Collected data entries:

□ □ □ □ □

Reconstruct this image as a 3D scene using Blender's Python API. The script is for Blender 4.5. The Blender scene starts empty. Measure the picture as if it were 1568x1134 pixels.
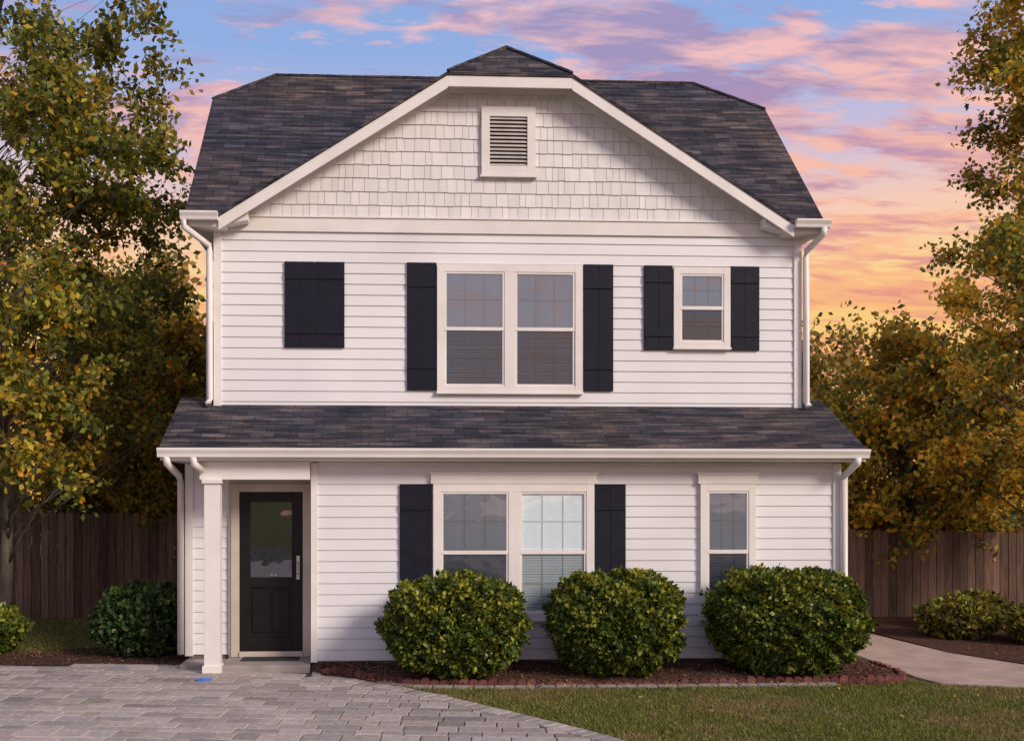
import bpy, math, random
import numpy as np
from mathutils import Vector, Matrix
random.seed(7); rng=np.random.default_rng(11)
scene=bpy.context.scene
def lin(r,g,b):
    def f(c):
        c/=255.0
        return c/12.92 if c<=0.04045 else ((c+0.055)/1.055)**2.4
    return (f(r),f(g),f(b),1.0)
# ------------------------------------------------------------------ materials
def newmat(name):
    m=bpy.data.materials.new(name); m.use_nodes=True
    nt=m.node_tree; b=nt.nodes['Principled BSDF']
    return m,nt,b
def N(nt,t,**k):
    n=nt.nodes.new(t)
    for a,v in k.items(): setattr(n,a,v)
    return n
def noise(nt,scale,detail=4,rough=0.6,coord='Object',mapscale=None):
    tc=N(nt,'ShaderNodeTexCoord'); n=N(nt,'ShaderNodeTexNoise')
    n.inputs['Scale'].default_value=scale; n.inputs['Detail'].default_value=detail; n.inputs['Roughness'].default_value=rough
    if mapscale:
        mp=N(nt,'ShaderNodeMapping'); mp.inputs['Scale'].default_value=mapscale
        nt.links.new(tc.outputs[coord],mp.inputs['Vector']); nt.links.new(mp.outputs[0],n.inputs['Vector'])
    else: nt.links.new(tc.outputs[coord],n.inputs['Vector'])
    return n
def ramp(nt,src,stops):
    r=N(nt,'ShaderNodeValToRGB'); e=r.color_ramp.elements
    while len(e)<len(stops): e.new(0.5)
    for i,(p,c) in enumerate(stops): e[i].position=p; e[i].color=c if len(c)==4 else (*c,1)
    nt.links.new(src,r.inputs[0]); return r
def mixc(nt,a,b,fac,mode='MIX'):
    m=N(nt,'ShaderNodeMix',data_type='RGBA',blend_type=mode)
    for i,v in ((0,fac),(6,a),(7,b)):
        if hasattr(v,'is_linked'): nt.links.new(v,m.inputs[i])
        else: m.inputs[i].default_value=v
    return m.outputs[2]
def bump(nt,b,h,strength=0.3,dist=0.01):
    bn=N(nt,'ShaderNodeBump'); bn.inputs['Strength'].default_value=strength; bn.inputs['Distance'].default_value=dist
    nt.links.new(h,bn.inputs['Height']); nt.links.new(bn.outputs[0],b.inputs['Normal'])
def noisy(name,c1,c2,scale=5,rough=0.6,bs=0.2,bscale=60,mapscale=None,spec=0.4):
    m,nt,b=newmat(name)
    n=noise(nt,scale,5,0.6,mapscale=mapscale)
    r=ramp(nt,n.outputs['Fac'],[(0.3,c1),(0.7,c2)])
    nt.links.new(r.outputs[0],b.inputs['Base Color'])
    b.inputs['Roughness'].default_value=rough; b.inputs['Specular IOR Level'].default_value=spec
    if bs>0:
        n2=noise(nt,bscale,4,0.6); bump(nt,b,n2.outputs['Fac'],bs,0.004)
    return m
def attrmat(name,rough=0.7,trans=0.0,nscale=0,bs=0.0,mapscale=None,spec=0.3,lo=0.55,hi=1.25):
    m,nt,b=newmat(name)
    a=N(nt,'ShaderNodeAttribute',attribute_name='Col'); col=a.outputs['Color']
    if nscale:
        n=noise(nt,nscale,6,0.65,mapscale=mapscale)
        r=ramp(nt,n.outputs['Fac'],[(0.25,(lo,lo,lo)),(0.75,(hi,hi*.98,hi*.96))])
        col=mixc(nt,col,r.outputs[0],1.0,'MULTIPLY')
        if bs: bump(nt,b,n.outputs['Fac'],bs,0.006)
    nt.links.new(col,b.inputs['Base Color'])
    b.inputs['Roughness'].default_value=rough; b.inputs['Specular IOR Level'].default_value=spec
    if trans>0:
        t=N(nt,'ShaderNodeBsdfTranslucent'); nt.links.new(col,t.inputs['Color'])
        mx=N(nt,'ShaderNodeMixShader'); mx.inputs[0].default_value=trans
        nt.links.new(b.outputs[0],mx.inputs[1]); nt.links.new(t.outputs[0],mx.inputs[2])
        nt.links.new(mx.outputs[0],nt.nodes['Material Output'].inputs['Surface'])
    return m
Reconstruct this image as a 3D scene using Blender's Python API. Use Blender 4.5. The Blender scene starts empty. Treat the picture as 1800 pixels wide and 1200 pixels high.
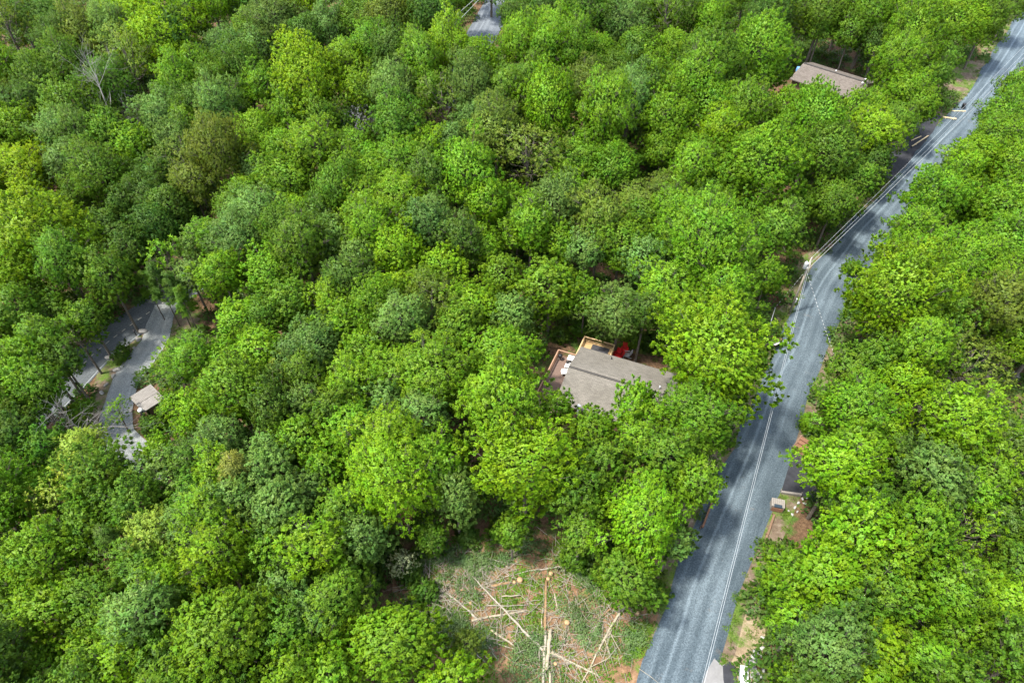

□ □ □ □ □

=== GOAL OF THE EXERCISE ===
Copy down every line of the material above that includes the string "pixels".

=== EXERCISE SOLUTION ===
Reconstruct this image as a 3D scene using Blender's Python API. The script is for Blender 4.5. The Blender scene starts empty. Measure the picture as if it were 1568x1134 pixels.
Reconstruct this image as a 3D scene using Blender's Python API. Use Blender 4.5. The Blender scene starts empty. Treat the picture as 1800 pixels wide and 1200 pixels high.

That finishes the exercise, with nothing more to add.